Aim:
Pictures stay out of this copy, which runs from the first line of the material through the line containing "scene.camera = cam".

Items from a data source
══════════════════════════════

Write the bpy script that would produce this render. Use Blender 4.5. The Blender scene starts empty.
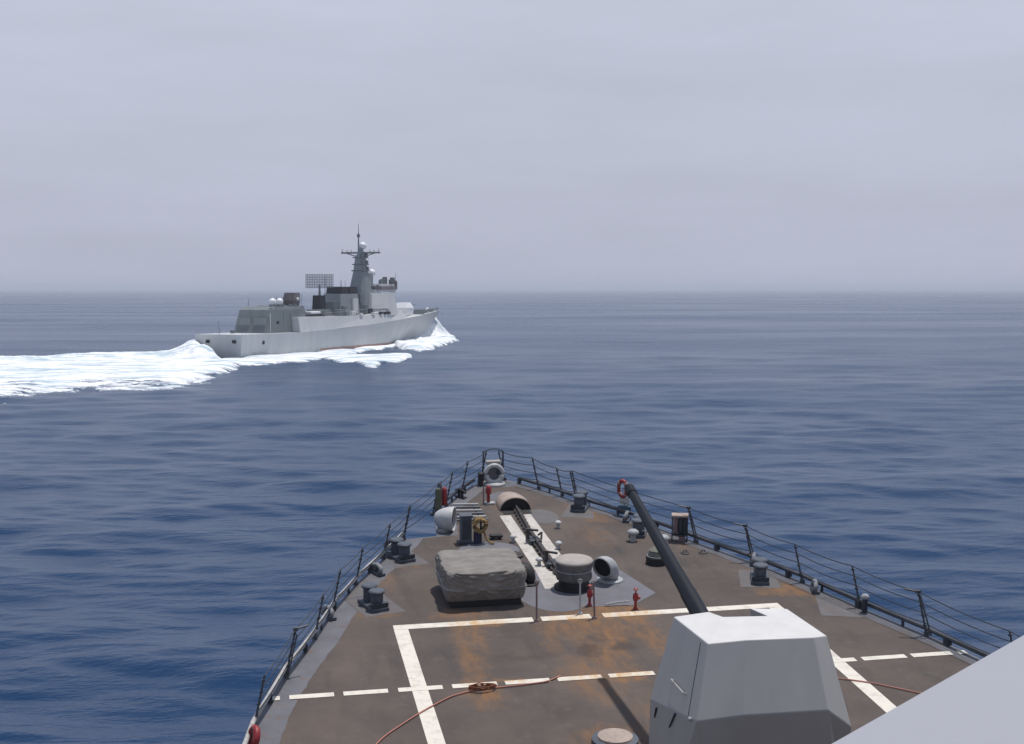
import bpy, bmesh, math, random
import numpy as np
from mathutils import Vector, Matrix
R = math.radians
PI = math.pi
random.seed(7)
scene = bpy.context.scene
col = scene.collection

# ------------------------------------------------------------------ camera, sky, sun, exposure
CAM = Vector((-7.913, 0.0, 17.5))
cd = bpy.data.cameras.new('camera')
cd.lens = 49.2; cd.sensor_width = 36.0; cd.clip_start = 0.1; cd.clip_end = 60000
cam = bpy.data.objects.new('camera', cd); col.objects.link(cam)
cam.location = CAM
cam.rotation_euler = (PI/2 - math.atan(83.3/1400), 0, -0.1851)
scene.camera = cam

SUN_DIR = Vector((0.185, 0.135, 1.0)).normalized()
SUN_EL = math.asin(SUN_DIR.z); SUN_AZ = math.atan2(SUN_DIR.x, SUN_DIR.y)
world = bpy.data.worlds.new('World'); scene.world = world; world.use_nodes = True
wn = world.node_tree.nodes; wl = world.node_tree.links
wn.clear()
wout = wn.new('ShaderNodeOutputWorld'); wbg = wn.new('ShaderNodeBackground')
sky = wn.new('ShaderNodeTexSky'); sky.sky_type = 'NISHITA'; sky.sun_disc = False
sky.sun_elevation = SUN_EL; sky.sun_rotation = SUN_AZ; sky.dust_density = 6.0; sky.air_density = 1.4; sky.ozone_density = 1.5
wtc = wn.new('ShaderNodeTexCoord'); wsep = wn.new('ShaderNodeSeparateXYZ')
wl.new(wtc.outputs['Generated'], wsep.inputs[0])
ramp = wn.new('ShaderNodeValToRGB')
ramp.color_ramp.elements[0].position = 0.0; ramp.color_ramp.elements[0].color = (0.495, 0.522, 0.635, 1)
ramp.color_ramp.elements[1].position = 1.0; ramp.color_ramp.elements[1].color = (0.24, 0.32, 0.50, 1)
e = ramp.color_ramp.elements.new(0.06); e.color = (0.512, 0.542, 0.665, 1)
e = ramp.color_ramp.elements.new(0.22); e.color = (0.572, 0.612, 0.730, 1)
e = ramp.color_ramp.elements.new(0.42); e.color = (0.38, 0.45, 0.60, 1)
wl.new(wsep.outputs['Z'], ramp.inputs[0])
wmap = wn.new('ShaderNodeMapping'); wmap.inputs['Scale'].default_value = (2.2, 2.2, 12.0)
wl.new(wtc.outputs['Generated'], wmap.inputs[0])
wno = wn.new('ShaderNodeTexNoise'); wno.inputs['Scale'].default_value = 1.6; wno.inputs['Detail'].default_value = 5; wno.inputs['Roughness'].default_value = 0.55
wl.new(wmap.outputs[0], wno.inputs[0])
wmr = wn.new('ShaderNodeMapRange'); wmr.inputs[1].default_value = 0.3; wmr.inputs[2].default_value = 0.75
wmr.inputs[3].default_value = 0.94; wmr.inputs[4].default_value = 1.065
wl.new(wno.outputs[0], wmr.inputs[0])
wsc = wn.new('ShaderNodeVectorMath'); wsc.operation = 'SCALE'
wl.new(ramp.outputs[0], wsc.inputs[0]); wl.new(wmr.outputs[0], wsc.inputs['Scale'])
wsc2 = wn.new('ShaderNodeVectorMath'); wsc2.operation = 'SCALE'; wsc2.inputs['Scale'].default_value = 10.0
wl.new(wsc.outputs[0], wsc2.inputs[0])
wmix = wn.new('ShaderNodeMixRGB'); wmix.inputs[0].default_value = 0.92      # humid overcast haze over the clear sky
wl.new(sky.outputs[0], wmix.inputs[1]); wl.new(wsc2.outputs[0], wmix.inputs[2])
wl.new(wmix.outputs[0], wbg.inputs[0]); wbg.inputs[1].default_value = 0.1
wl.new(wbg.outputs[0], wout.inputs[0])

sd = bpy.data.lights.new('sun', 'SUN'); sd.energy = 3.6; sd.angle = R(1.2); sd.color = (1.0, 0.955, 0.90)
so = bpy.data.objects.new('sun', sd); col.objects.link(so)
so.rotation_euler = SUN_DIR.to_track_quat('Z', 'Y').to_euler(); so.location = (0, 0, 300)

vs = scene.view_settings
vs.view_transform = 'Standard'; vs.look = 'None'; vs.gamma = 1.0; vs.use_curve_mapping = False; vs.exposure = 0.0
scene.render.engine = 'CYCLES'
scene.cycles.use_denoising = True
scene.cycles.volume_bounces = 0
scene.cycles.max_bounces = 6

# ------------------------------------------------------------------ helpers
def deckz(n, t): return 9.0 + 0.1028*(t-25) + 0.000076*(t-25)**2 + 0.0146*n
def D(n, t, up=0.0): return Vector((n, t, deckz(n, t)+up))
TILT = Matrix.Rotation(math.atan(0.105), 4, 'X') @ Matrix.Rotation(-0.0146, 4, 'Y')

def tag(o, label=None, cat=None, group=None, kind=None):
    if label: o['label'] = label
    if cat: o['category'] = cat
    if group: o['group'] = group
    if kind: o['kind'] = kind
    return o

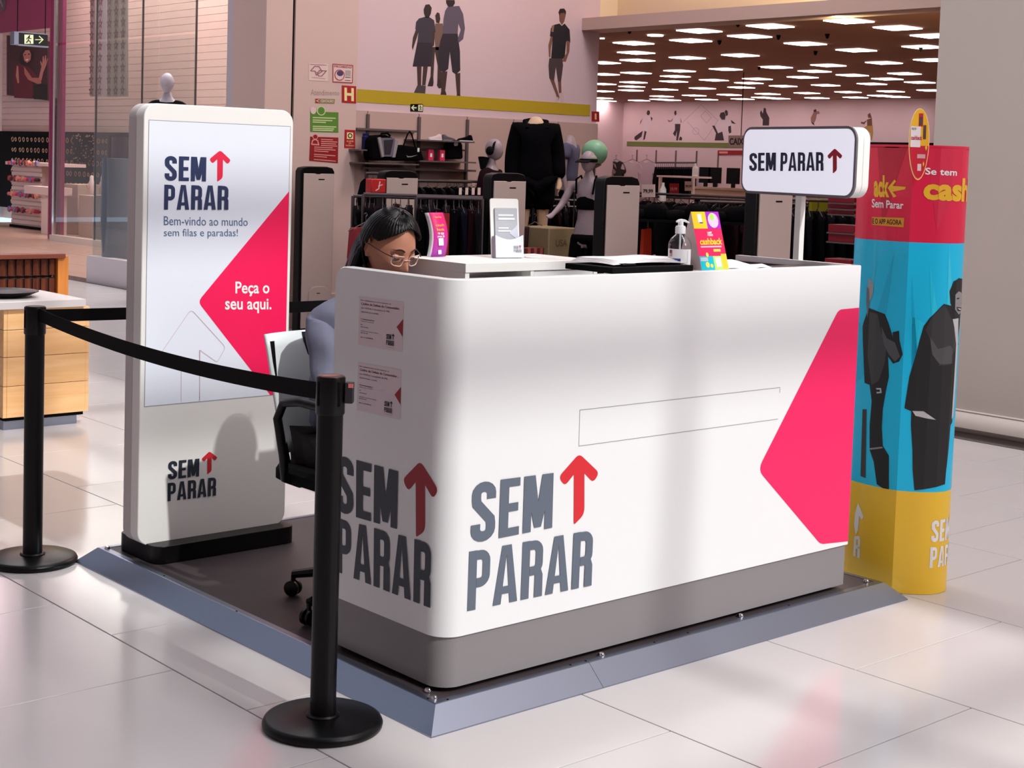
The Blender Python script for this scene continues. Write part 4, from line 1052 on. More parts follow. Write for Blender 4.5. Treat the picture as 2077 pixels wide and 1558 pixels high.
def head_surface(theta, phi):
    "theta from top, phi 0 = face forward"
    st, ct_ = sin(theta), cos(theta)
    dx, dy, dz = st*sin(phi), st*cos(phi), ct_
    s = .076*dx; f = .096*dy; u = .112*dz
    if dz < 0:
        k = -dz; s *= 1-.30*k**1.5; 
        if dy > 0: f = f*(1-.02*k)+.004*k
        else: f *= 1-.28*k
        f += .018*k*k
    if dz > 0 and dy > 0: f += -.006*dz
    if dy > .2:
        w = (dy-.2)/.8
        front = min(1, w*2)
        # nose
        f += front*(.026*gs(s, 0, .0105)*(gs(u, -.030, .016)*1.0+.55*gs(u, -.010, .018)))
        f += front*.006*(gs(s, .012, .007)+gs(s, -.012, .007))*gs(u, -.036, .009)
        # sockets, brows, cheeks
        f -= front*.011*(gs(s, .031, .015)+gs(s, -.031, .015))*gs(u, .008, .011)
        f += front*.005*(gs(s, .030, .02)+gs(s, -.030, .02))*gs(u, .028, .009)
        f += front*.005*(gs(s, .040, .018)+gs(s, -.040, .018))*gs(u, -.022, .018)
        # mouth and chin
        f += front*.007*gs(s, 0, .024)*gs(u, -.058, .010)
        f -= front*.003*gs(s, 0, .03)*gs(u, -.0585, .0022)
        f -= front*.005*gs(s, 0, .02)*gs(u, -.074, .006)
        f += front*.009*gs(s, 0, .020)*gs(u, -.092, .013)
    return s, f, u
def head_mesh(nth=84, nph=112):
    mb = MB(); vs = [H(*head_surface(.0001, 0))]
    for i in range(1, nth):
        for j in range(nph): vs.append(H(*head_surface(pi*i/nth, 2*pi*j/nph)))
    vs.append(H(*head_surface(pi-.0001, 0))); fs = []
    for j in range(nph): fs.append((0, 1+j, 1+(j+1) % nph)); fs.append((len(vs)-1, 1+(nth-2)*nph+(j+1) % nph, 1+(nth-2)*nph+j))
    for i in range(nth-2):
        for j in range(nph): a = 1+i*nph; fs.append((a+j, a+nph+j, a+nph+(j+1) % nph, a+(j+1) % nph))
    return mb.add(vs, fs)
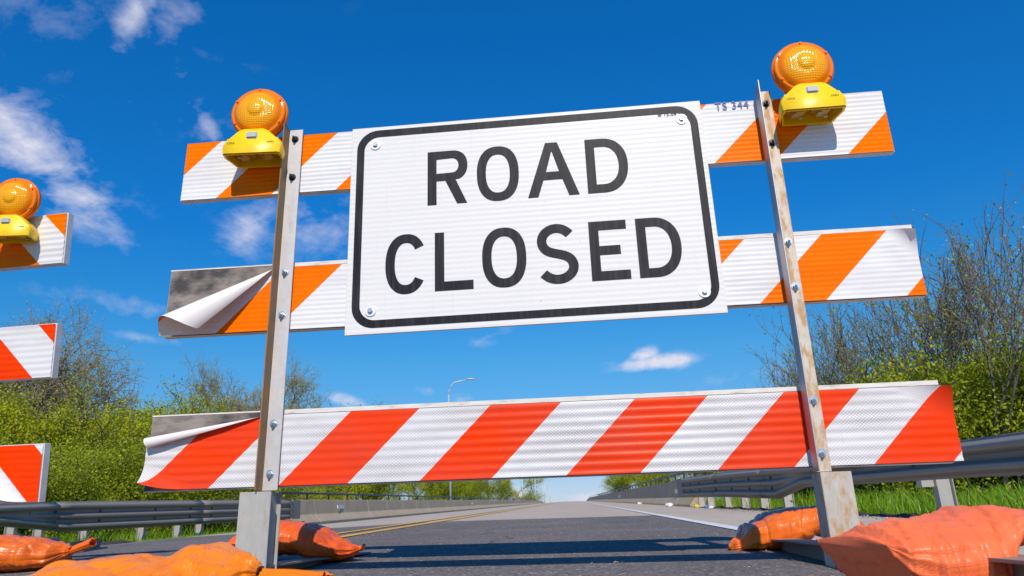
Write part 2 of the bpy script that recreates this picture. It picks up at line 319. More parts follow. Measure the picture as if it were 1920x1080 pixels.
def f_asphalt(t, b):
    o = objc(t); g = noi(t, o, 0.6, 4); ag = N(t, 'ShaderNodeTexVoronoi'); ag.inputs['Scale'].default_value = 110; t.links.new(o, ag.inputs[0])
    s = N(t, 'ShaderNodeSeparateColor'); t.links.new(ag.outputs['Color'], s.inputs[0])
    base = mixc(t, g, (0.135, 0.119, 0.113), (0.190, 0.168, 0.158))
    base = mixc(t, mth(t, 'MULTIPLY', s.outputs[0], 0.5), base, (0.27, 0.24, 0.225))
    base = mixc(t, mth(t, 'MULTIPLY', mth(t, 'GREATER_THAN', s.outputs[2], 0.72), 0.7), base, (0.075, 0.068, 0.068))
    base = mixc(t, mth(t, 'GREATER_THAN', s.outputs[1], 0.97), base, (0.42, 0.385, 0.36))
    # wheel paths, oil drips and patches
    sx = N(t, 'ShaderNodeSeparateXYZ'); t.links.new(o, sx.inputs[0]); xr = mth(t, 'SUBTRACT', sx.outputs[0], mth(t, 'MULTIPLY', sx.outputs[1], 0.068))
    wp = mth(t, 'ABSOLUTE', mth(t, 'SUBTRACT', mth(t, 'ABSOLUTE', mth(t, 'ADD', xr, 0.35)), 0.75)); wpf = ramp(t, wp, [(0.0, 1.0), (0.38, 0.0)])
    wear = noi(t, scaled(t, o, (3.0, 0.25, 1)), 1.0, 5)
    base = mixc(t, mth(t, 'MULTIPLY', mth(t, 'MULTIPLY', wpf, wear), 0.45), base, (0.11, 0.10, 0.098))
    oil = noi(t, o, 2.3, 6, 0.7); base = mixc(t, mth(t, 'MULTIPLY', ramp(t, oil, [(0.60, 0.0), (0.70, 1.0)]), 0.45), base, (0.085, 0.078, 0.076))
    dust = noi(t, o, 1.1, 5, 0.6); base = mixc(t, mth(t, 'MULTIPLY', ramp(t, dust, [(0.52, 0.0), (0.75, 1.0)]), 0.35), base, (0.36, 0.32, 0.28))
    cr = N(t, 'ShaderNodeTexVoronoi', feature='DISTANCE_TO_EDGE'); cr.inputs['Scale'].default_value = 0.45; wv = vmath(t, 'ADD', o, None)
    nz = N(t, 'ShaderNodeTexNoise'); nz.inputs['Scale'].default_value = 1.9; nz.inputs['Detail'].default_value = 6; t.links.new(o, nz.inputs[0]); t.links.new(nz.outputs['Color'], wv.inputs[1]); t.links.new(wv.outputs[0], cr.inputs['Vector'])
    crm = mth(t, 'MULTIPLY', mth(t, 'LESS_THAN', cr.outputs[0], 0.006), ramp(t, g, [(0.42, 0.0), (0.52, 1.0)]))
    base = mixc(t, mth(t, 'MULTIPLY', crm, 0.8), base, (0.045, 0.042, 0.042))
    setc(t, b, base, 0.92, 0, 0.15); bump(t, b, mth(t, 'SUBTRACT', ag.outputs['Distance'], crm), 0.8, 0.004)
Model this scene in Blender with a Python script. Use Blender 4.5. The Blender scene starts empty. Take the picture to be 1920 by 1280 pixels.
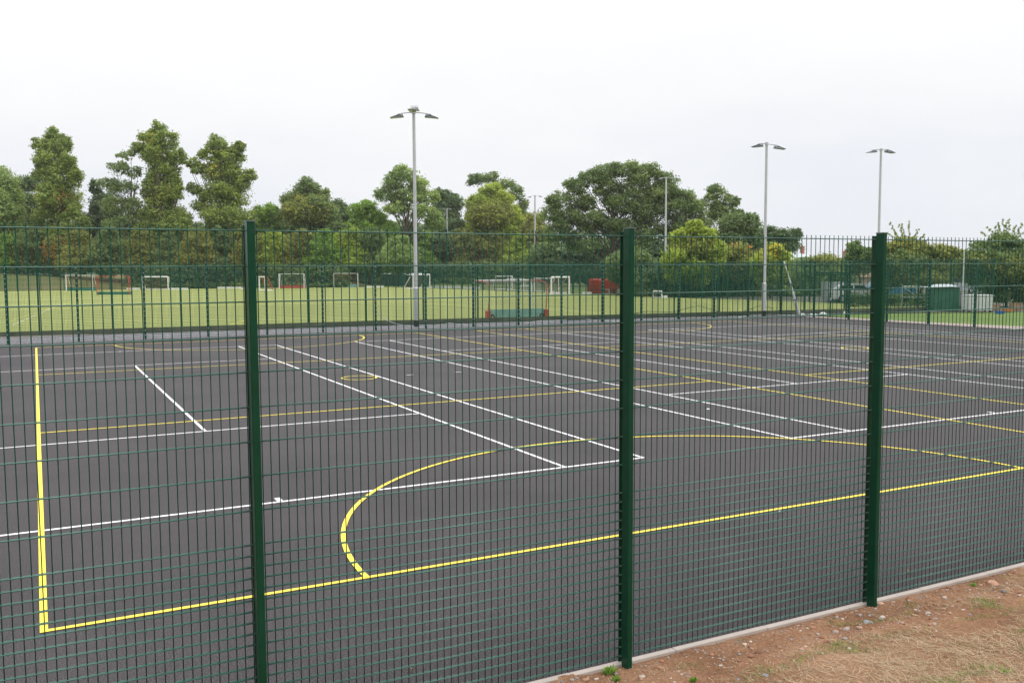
import bpy, math, random
import numpy as np
from mathutils import Vector, Matrix, noise
R = random.Random(7)
scene = bpy.context.scene
COL = scene.collection
PI = math.pi

# ------------------------------------------------------------------ camera model (court frame: x along base line, y away, z up)
F_PX, PIT, ROLL, YAW = 1719.0, 0.0800, -0.0049, 0.4802
CAM = np.array([0.038, -8.084, 2.889])
def ray(u, v):
    a = (u-960)/F_PX; b = (v-640)/F_PX
    cr, sr = math.cos(ROLL), math.sin(ROLL)
    a, b = a*cr+b*sr, -a*sr+b*cr
    cp, sp = math.cos(PIT), math.sin(PIT)
    y = cp-sp*b; z = -sp-cp*b
    c, s = math.cos(YAW), math.sin(YAW)
    return np.array([a*c+y*s, -a*s+y*c, z])
FWD = np.array([math.sin(YAW)*math.cos(PIT), math.cos(YAW)*math.cos(PIT), -math.sin(PIT)])
def G(u, v, z=0.0):                      # survey: photo point -> point of the ground at height z
    d = ray(u, v); return CAM+d*((z-CAM[2])/d[2])
def atD(u, v, D):                        # survey: photo point -> point at distance D
    d = ray(u, v); return CAM+d*(D/(d@FWD))
def depth(p): return float((np.array(p)-CAM)@FWD)

# ------------------------------------------------------------------ materials
def newmat(name):
    m = bpy.data.materials.new(name); m.use_nodes = True
    nt = m.node_tree; b = nt.nodes['Principled BSDF']
    return m, nt, b
def N(nt, t, **kw):
    n = nt.nodes.new(t)
    for k, v in kw.items(): setattr(n, k, v)
    return n
def mixc(nt, fac, a, b, blend='MIX'):
    n = N(nt, 'ShaderNodeMix', data_type='RGBA', blend_type=blend)
    for s, v in (('Factor', fac), ('A', a), ('B', b)):
        idx = {'Factor': 0, 'A': 6, 'B': 7}[s]
        if hasattr(v, 'is_linked') or hasattr(v, 'links'): nt.links.new(v, n.inputs[idx])
        else: n.inputs[idx].default_value = v if s == 'Factor' else (*v, 1) if len(v) == 3 else v
    return n.outputs[2]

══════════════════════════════

Solution to this task:
Write the bpy script that would produce this render. Use Blender 4.5. The Blender scene starts empty.
import bpy, bmesh, math, random
import numpy as np
from mathutils import Vector, Matrix
R = math.radians
PI = math.pi
random.seed(7)
scene = bpy.context.scene
col = scene.collection

# ------------------------------------------------------------------ camera, sky, sun, exposure
CAM = Vector((-7.913, 0.0, 17.5))
cd = bpy.data.cameras.new('camera')
cd.lens = 49.2; cd.sensor_width = 36.0; cd.clip_start = 0.1; cd.clip_end = 60000
cam = bpy.data.objects.new('camera', cd); col.objects.link(cam)
cam.location = CAM
cam.rotation_euler = (PI/2 - math.atan(83.3/1400), 0, -0.1851)
scene.camera = cam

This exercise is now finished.